Sounds wishy-washy, to the point of being fiction.

A tarp-off Bobby Hull.

I mean, really? It was about rum? Sorry. Show someone a pic of a half-naked NHL player and it’s unlikely their eyeballs will focus on the bottle of booze he’s holding. There is, for example, a famous photo of a young, strapping, tarp-off Bobby Hull working on the farm, and the bale of hay on the business end of his pitch fork isn’t the first thing you notice.

I don’t pretend to know Ron MacLean. I met him on a few occasions in the distant past when our paths would intersect while covering NHL events, but we never broke bread or tipped pints together. Like most others, I watched and listened to him on HNIC and saw a man who would rather eat the stew than stir the pot. Over the years, he has become increasingly milquetoast due to a strong need to be liked, and it’s entirely possible that his best-before date has come and gone.

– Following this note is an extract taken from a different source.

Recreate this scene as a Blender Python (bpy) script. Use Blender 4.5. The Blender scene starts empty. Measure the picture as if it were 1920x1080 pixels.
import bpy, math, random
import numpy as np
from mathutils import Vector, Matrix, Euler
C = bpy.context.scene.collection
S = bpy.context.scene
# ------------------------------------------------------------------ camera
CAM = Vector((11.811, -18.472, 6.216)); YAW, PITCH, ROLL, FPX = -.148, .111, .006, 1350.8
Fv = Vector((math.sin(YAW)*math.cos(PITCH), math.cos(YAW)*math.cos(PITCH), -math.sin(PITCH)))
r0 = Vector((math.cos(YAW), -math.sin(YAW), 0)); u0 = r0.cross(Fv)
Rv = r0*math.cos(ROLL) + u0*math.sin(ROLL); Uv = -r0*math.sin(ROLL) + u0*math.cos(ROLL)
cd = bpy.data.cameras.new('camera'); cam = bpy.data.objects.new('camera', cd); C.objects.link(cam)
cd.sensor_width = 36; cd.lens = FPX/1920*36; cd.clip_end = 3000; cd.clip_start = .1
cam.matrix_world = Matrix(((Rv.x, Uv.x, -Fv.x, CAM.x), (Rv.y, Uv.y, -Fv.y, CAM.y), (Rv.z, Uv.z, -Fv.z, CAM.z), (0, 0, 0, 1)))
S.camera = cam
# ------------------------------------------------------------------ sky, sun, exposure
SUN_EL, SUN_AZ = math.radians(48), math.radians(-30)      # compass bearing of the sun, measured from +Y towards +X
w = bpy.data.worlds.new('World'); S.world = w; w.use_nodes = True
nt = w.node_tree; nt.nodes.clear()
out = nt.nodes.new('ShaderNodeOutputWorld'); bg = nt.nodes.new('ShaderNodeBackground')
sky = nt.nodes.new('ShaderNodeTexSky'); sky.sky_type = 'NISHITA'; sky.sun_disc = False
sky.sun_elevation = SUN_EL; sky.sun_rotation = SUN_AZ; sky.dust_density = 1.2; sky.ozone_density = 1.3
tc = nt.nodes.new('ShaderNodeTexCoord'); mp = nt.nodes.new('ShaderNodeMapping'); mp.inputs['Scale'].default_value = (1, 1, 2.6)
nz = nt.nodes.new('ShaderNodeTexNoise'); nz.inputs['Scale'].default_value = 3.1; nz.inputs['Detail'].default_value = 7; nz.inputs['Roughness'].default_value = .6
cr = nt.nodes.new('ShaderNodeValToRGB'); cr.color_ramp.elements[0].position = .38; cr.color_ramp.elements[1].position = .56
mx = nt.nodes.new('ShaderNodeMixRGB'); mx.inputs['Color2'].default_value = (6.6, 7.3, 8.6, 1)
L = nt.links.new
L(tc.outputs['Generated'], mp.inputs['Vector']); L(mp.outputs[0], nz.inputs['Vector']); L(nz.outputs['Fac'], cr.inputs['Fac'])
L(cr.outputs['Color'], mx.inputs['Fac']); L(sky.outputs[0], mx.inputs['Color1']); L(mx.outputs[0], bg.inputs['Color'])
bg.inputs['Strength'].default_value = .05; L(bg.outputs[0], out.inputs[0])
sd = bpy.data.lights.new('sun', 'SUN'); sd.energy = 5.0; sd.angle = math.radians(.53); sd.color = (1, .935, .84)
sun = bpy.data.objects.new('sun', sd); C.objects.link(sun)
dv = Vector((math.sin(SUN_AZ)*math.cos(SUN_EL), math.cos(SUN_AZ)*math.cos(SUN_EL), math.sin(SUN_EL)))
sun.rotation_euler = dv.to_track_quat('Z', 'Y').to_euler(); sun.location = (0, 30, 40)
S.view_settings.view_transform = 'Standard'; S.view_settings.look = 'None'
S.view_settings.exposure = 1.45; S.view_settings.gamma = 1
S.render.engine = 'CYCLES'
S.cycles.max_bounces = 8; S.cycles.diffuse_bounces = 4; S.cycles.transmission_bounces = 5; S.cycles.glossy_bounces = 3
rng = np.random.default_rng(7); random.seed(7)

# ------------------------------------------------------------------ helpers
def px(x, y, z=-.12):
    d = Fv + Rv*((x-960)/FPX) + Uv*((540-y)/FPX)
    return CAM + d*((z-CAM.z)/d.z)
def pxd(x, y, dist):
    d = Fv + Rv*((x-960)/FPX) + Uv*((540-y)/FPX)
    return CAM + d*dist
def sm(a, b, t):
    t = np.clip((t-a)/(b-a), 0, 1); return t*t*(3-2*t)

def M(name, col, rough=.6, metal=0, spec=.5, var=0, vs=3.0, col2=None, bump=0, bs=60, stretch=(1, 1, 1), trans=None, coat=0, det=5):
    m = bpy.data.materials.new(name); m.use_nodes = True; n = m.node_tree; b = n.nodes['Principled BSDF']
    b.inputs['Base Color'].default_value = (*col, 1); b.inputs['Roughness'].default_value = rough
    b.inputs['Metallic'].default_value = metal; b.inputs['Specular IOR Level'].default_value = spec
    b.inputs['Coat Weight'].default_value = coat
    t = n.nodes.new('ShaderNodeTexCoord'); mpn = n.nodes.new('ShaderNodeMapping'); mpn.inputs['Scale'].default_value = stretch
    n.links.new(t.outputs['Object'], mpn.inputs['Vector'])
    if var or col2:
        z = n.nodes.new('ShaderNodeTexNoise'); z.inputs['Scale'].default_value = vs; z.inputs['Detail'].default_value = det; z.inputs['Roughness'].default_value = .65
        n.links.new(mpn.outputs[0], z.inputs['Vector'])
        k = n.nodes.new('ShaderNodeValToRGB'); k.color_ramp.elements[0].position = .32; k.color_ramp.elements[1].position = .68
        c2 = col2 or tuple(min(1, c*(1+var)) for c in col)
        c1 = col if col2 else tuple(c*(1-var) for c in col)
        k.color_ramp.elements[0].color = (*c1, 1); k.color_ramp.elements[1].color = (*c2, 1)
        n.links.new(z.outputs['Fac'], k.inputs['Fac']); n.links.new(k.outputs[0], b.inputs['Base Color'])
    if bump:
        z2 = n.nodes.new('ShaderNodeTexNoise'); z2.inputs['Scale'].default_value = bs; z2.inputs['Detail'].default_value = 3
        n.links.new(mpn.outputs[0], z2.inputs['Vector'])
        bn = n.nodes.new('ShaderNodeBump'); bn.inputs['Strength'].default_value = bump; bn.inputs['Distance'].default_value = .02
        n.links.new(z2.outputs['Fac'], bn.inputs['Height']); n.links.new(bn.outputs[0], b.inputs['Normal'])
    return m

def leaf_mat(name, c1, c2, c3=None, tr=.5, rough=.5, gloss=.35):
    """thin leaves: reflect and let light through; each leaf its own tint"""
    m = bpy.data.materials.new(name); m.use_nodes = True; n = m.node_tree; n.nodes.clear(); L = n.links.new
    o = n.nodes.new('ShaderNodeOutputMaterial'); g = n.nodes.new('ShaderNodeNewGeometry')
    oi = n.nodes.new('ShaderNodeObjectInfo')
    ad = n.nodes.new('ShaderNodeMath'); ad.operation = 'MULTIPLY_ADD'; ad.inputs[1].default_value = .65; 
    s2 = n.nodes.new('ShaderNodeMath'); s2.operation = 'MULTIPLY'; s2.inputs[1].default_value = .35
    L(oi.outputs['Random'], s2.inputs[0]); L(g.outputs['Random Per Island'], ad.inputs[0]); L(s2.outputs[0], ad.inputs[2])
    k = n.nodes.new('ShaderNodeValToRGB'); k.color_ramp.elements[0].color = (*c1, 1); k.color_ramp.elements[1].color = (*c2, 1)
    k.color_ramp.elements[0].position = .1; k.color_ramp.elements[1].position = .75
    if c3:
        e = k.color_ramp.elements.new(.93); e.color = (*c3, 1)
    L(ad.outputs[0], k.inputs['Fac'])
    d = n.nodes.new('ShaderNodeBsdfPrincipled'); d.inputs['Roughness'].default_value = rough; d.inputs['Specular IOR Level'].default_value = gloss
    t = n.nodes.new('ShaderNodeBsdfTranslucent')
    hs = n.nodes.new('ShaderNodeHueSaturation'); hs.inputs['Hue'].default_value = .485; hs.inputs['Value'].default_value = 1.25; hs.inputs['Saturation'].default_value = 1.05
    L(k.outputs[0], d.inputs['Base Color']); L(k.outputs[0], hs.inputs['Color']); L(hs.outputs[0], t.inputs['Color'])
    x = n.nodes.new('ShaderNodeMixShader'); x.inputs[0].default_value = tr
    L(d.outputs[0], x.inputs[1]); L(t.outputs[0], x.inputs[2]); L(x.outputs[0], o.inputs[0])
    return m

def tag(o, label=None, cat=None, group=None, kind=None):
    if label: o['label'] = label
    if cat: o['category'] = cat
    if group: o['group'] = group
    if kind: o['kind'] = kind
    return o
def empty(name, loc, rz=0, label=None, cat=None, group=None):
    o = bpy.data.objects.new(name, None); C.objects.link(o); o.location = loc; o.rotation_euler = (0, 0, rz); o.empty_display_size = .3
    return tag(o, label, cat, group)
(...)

But sometimes what we hear isn’t what was said, and I’m not convinced MacLean’s remark about tarp-off men and testing positive aligns with homophobia. Many in the LGBT(etc.) collective believe it does. I get that. As mentioned, my initial impulse leaned toward heaping scorn on him.

His comment was stupid, total frat-boy banter, even as Jennifer Botterill sat and winced across the studio table from him, and it created a dreadful optic of gays and AIDS.

Upon further review, however, MacLean is just another guy in hockey who’s made a dumb-ass comment, but that doesn’t make him homophobic.